Which Way? The Dark & Swinning Side of Colourful Erections

Most voters love Tally Rooms: they lets see the political struggle in miniature: History of the Pendulum.

Parliamentary elections analyst, Antony, Tony, Green, loves the echo of Foucault’s Pendulum but hates with passion Mackerras’ pendulum .

Among parliamentary insiders Green’s pendulum is now a synonym for Not So Ripe Pendulum. This Pendulum boasts that it can metaphorically and literaly spit accurate results within hours after the elections. Under communism we knew the results years before the election without the aid of a computer program. Not So Ripe Pendulum tends to tell us that the doom is in the air for the major parties. ‘Meanwhile it is going to be tough, but not impossible for Liberal or Labour Party or Festival of Darkness to win,’ Mr Green said. At 2001 Federal election Green exclaimed, ‘Crikey, Roy and HR, but the pendulum swings both ways!’ Since then Green is no longer prepared to tip an increase or a decrease in Labor seats, no matter how safe.

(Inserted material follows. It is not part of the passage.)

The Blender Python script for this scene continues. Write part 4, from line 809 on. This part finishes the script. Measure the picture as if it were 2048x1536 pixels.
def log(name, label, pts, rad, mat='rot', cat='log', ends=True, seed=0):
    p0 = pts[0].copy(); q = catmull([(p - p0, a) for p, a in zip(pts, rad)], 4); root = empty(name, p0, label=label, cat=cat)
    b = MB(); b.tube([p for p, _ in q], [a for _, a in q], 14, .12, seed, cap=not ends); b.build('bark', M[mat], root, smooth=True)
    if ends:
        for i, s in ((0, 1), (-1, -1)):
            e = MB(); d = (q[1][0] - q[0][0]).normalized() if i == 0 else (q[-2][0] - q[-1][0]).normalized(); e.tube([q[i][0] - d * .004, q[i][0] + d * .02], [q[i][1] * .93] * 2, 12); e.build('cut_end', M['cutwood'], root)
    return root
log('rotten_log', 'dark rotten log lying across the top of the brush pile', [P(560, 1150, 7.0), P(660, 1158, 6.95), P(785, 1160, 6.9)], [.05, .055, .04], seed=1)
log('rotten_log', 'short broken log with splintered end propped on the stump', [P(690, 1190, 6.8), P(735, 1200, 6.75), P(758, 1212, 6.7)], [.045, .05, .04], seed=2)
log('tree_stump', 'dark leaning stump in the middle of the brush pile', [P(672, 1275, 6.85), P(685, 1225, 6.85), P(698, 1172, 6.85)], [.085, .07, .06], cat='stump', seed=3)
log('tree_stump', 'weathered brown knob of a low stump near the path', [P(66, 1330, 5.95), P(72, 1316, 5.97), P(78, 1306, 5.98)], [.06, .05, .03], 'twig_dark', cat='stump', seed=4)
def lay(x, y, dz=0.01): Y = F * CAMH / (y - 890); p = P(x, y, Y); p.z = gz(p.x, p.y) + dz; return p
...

The terms 'Safe Labor' and 'Safe Liberal' refer to all those seats above 10 per cent on the pendulum. Given the regular swing of the pendulum, we might expect that subsequent elections might turn more voters into swingers in every sense of the word. So the red-green-rural-urban-wet-dry parties could lose one seat and gain another. It has become redundant to say that any pedulum released by Green is the best it has ever looked, ripe, ground-breaking, intelligent, and informative, and the presentation to-the-point and attractive.

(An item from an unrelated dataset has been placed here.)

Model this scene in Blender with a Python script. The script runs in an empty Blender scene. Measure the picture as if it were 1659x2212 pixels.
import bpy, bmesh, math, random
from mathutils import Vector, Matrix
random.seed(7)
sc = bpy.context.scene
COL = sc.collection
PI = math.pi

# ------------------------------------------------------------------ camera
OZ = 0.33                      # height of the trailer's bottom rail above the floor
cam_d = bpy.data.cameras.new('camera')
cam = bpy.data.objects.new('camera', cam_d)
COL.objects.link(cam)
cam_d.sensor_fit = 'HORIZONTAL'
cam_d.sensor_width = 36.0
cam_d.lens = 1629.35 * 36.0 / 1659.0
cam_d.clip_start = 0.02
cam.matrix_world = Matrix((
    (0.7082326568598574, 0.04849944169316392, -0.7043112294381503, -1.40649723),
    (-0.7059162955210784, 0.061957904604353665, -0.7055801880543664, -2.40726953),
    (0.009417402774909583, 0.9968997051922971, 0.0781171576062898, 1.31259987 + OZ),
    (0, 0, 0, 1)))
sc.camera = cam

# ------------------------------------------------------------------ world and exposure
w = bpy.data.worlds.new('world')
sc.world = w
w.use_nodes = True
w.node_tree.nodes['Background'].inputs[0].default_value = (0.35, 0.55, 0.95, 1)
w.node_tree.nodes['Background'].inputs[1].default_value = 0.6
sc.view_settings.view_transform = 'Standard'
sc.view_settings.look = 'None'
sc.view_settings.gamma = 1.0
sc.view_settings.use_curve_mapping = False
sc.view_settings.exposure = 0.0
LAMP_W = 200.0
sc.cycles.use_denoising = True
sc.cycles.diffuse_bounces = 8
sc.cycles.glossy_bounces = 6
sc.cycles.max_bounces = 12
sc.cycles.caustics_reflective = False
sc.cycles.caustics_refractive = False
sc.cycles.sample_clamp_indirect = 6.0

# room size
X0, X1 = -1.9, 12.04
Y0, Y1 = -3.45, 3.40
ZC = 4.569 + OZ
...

Here are a few quotes from Fucaust’s Pendulum :
What did I really think fifteen years ago? As a nonbeliever, I felt guilty in the midst of all those believers. And since it seemed to me that they were in the right, I decided to believe, as you might decide to take an aspirin: It can't hurt, and you might get better.

And I began to question everything around me: the houses, the shop signs, the clouds in the sky, and the engravings in the library, asking them to tell me not their superficial story but another, deeper story, which they surely were hiding, but finally would reveal thanks to the principle of mystic resemblances.’

The animal that coils in a circle is the serpent; that's why so many cults and myths of the serpent exist, because it's hard to represent the return of the sun by the coiling of a hippopotamus.

...these are now people lost in a maze: some choose one path, some another; some shout for help, and there's no telling if the replies they hear are other [lost] voices or the echo of their own.

Taken literally, these texts were a pile of absurdities, riddles, contradictions.

I have understood. And the certainty that there is nothing to understand should be my peace, my triumph.

If you're not allowed to laugh in heaven, I don't want to go there.